Monday, Jul. 07, 1952

2,500,000 Missing

Communist propagandists at Panmunjom and Moscow have continuously hurled unfounded charges of mistreatment of prisoners of war at the U.N. commanders in Korea. But what do the Russians say about the millions of prisoners they took in World War II? Nothing. Since last July, a U.N. commission trying to collect information on Russian P.W.s has been continually turned aside.

Last week, working independently of the U.N., the information section of NATO published its own conclusions. Of 7,000,000 prisoners captured by the Russians more than seven years ago:

P: Fewer than half have been sent home;

P: 1,000,000-odd have been reported dead or still held in Russia;

P: Some 2,500,000 are completely unaccounted for.

NATO's fact-finders, working under the direction of Smith College Historian Massimo Salvador, got their figures by culling and comparing a mass of sources, including Russian newspapers. Two years ago, for instance, Russia created a stir by announcing that all Japanese and German P.W.s had been sent home, except for "a few thousand" awaiting trial for war crimes. At that time, Tass put the number of Germans repatriated at just over 1,000,000. Five years earlier, the Russians had admitted taking more than 3,000,000 German prisoners. That left close to 2,000,000 still captive or dead in Russian hands. Some 370,000 Japanese are similarly lost to the records.

Other prisoners unaccounted for include: 180,000 Rumanians, 200,000 Hungarians, 63,520 Italians, 5,000 Austrians, 200 Dutch, 12,000 French (Alsace-Lorrainers drafted into the German army) and between 2,000 and 8,000 Spaniards captured in the Spanish civil war.

What has happened to them all? As many as 40% are dead, according to NATO estimates. Many are still working as slave laborers. A year after the war ended, Russian sources indicated that 2,800,000 Germans, Italians, Japanese, Hungarians and French were working on a northern link of the Trans-Siberian railway. Other prisoners are held over the heads of satellite countries as hostages.
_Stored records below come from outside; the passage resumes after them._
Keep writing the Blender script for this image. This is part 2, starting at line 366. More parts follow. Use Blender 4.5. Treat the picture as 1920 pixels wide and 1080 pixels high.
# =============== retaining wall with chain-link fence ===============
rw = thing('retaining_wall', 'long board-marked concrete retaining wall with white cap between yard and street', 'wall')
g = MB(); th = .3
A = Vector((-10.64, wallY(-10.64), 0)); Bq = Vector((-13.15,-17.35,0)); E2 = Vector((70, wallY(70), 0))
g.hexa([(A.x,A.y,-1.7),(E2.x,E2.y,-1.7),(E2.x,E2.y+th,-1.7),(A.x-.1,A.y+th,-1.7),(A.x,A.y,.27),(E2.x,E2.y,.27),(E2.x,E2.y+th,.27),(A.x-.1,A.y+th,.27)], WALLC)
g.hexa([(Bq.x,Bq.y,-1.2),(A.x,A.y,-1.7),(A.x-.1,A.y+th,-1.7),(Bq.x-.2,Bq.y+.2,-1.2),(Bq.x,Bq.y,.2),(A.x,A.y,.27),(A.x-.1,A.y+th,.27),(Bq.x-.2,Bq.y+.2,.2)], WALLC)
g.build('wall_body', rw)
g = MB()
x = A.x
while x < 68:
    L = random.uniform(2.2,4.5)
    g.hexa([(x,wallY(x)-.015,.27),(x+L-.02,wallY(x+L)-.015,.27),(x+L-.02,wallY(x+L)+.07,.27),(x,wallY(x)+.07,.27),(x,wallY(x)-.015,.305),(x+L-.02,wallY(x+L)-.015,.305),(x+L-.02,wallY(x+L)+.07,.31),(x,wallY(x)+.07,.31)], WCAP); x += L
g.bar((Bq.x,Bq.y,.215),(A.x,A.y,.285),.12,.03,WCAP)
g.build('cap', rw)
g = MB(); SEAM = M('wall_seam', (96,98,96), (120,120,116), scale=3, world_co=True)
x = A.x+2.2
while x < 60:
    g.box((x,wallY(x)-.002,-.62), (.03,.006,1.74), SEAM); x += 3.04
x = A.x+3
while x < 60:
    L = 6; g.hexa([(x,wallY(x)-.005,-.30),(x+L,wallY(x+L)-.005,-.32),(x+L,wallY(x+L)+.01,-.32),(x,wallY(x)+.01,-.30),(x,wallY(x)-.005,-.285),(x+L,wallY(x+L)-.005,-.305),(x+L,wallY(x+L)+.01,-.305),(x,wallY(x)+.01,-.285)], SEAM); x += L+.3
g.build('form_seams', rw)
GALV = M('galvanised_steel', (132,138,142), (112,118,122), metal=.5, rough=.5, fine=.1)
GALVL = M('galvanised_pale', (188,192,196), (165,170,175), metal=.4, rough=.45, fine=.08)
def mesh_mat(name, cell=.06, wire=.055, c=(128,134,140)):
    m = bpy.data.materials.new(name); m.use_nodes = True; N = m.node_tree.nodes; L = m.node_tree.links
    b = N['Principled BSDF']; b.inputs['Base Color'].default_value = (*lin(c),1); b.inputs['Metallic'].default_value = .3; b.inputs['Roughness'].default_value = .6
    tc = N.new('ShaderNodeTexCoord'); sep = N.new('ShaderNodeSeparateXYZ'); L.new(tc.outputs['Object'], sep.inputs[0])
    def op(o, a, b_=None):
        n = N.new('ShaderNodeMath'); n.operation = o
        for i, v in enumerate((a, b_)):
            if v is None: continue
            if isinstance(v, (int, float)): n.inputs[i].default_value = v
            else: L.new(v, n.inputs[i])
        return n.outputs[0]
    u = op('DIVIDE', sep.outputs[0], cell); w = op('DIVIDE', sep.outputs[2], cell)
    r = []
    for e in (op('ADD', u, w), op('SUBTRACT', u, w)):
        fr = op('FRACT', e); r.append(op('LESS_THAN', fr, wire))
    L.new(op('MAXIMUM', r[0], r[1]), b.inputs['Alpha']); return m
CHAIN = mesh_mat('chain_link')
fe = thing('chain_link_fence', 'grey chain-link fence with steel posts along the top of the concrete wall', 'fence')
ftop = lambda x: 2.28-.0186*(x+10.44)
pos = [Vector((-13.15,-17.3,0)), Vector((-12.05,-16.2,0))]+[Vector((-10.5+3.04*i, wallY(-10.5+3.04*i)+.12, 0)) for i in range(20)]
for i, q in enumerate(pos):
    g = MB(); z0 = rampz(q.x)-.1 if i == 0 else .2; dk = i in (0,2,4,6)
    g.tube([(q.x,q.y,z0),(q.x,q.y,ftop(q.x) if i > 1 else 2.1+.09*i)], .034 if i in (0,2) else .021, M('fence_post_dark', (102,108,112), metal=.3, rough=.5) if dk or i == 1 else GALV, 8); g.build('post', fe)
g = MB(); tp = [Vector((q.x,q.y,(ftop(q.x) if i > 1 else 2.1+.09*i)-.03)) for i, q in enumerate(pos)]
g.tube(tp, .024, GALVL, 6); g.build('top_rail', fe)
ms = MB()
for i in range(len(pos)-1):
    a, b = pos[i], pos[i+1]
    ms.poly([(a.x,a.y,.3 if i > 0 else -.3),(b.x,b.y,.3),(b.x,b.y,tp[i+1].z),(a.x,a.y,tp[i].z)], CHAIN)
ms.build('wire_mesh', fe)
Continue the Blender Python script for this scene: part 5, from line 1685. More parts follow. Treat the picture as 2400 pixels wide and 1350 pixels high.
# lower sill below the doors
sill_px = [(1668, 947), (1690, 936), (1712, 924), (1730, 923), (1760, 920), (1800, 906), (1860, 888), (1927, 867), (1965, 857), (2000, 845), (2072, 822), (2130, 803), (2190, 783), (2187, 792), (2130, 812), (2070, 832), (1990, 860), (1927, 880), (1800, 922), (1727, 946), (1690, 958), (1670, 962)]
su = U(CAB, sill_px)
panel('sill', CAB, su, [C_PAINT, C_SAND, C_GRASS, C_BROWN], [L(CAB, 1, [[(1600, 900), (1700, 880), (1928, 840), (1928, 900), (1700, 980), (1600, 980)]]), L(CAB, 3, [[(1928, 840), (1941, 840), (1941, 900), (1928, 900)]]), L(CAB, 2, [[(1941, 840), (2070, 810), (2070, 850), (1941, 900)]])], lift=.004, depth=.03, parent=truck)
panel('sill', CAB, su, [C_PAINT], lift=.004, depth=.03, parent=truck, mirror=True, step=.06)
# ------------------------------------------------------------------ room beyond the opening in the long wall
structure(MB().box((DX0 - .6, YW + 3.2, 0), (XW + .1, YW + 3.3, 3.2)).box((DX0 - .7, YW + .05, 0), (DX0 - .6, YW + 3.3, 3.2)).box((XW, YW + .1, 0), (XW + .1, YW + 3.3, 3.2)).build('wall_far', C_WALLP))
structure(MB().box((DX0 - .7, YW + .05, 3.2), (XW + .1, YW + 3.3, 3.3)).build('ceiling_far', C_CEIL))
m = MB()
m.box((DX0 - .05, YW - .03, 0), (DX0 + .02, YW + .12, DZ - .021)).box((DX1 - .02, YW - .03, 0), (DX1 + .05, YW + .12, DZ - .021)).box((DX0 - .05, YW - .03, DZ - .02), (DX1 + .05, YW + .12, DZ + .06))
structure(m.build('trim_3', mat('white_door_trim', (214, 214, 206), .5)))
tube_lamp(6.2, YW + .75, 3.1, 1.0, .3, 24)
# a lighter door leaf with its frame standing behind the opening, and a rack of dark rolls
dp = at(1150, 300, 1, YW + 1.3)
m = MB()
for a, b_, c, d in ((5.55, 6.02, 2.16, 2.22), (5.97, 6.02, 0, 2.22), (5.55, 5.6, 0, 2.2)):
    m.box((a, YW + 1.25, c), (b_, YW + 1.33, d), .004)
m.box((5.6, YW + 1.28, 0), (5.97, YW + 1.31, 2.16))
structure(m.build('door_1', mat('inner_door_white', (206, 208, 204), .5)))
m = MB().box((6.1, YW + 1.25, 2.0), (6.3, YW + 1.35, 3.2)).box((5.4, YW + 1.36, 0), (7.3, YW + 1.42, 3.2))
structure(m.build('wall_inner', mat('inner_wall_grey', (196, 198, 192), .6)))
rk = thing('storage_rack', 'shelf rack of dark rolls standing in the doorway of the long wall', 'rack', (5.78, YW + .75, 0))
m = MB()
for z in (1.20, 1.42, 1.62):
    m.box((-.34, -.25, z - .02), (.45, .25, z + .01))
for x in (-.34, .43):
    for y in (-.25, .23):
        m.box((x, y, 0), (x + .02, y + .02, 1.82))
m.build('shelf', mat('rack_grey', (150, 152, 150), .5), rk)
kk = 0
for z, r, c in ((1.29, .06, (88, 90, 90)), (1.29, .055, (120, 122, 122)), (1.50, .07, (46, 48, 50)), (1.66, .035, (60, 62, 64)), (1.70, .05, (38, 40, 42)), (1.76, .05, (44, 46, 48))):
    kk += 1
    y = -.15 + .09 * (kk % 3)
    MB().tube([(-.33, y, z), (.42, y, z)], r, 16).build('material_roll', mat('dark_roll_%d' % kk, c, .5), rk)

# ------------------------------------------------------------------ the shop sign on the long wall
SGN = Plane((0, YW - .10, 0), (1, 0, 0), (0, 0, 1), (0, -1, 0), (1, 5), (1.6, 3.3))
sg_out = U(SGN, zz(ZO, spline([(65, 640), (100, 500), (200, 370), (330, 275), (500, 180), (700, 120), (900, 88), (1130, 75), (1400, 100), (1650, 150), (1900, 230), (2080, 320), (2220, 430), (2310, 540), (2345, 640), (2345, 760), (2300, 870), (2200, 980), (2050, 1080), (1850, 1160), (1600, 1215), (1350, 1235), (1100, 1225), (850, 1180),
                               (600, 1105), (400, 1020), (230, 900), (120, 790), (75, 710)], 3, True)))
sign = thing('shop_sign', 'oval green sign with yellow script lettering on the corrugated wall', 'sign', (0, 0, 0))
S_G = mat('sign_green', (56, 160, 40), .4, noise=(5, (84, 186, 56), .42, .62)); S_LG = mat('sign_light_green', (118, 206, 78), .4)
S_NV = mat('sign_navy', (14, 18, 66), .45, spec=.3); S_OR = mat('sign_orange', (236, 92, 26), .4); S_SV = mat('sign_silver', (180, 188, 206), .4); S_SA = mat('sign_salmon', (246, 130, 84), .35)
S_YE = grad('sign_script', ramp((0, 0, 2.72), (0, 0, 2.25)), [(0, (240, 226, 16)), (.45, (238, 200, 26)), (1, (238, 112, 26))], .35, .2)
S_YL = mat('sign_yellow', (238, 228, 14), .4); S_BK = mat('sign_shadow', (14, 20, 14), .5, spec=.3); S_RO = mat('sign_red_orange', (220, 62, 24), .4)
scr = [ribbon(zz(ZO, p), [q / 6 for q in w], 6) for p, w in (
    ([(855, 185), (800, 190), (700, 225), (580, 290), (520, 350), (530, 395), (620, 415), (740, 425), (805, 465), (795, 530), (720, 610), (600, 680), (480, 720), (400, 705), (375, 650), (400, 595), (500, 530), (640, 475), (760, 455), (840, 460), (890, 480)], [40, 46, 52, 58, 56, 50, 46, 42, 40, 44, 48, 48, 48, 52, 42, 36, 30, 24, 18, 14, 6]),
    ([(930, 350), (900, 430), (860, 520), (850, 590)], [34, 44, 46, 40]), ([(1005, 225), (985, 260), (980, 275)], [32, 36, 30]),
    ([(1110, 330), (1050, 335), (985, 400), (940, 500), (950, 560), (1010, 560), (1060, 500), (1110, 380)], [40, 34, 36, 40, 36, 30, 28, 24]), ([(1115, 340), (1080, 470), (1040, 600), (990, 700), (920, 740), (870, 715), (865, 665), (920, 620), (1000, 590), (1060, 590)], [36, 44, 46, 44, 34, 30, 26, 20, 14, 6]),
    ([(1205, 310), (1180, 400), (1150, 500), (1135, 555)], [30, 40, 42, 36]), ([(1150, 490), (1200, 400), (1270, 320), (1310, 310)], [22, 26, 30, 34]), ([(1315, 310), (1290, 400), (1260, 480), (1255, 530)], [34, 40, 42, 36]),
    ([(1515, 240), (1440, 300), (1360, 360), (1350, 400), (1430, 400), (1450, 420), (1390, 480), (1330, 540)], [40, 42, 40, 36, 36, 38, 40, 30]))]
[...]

The NATO report came as a complete surprise to the State Department, which has so far failed to take full advantage of an important propaganda weapon. Yet the fate of the 2,500,000 missing men is a topic of high concern to Germans, Italians, Rumanians and Hungarians. It should be sounded loudly and endlessly before the U.N., in propaganda broadcasts and in notes to Russia. As a counteroffensive to the Russian germ warfare charge, it has the special merit of being true.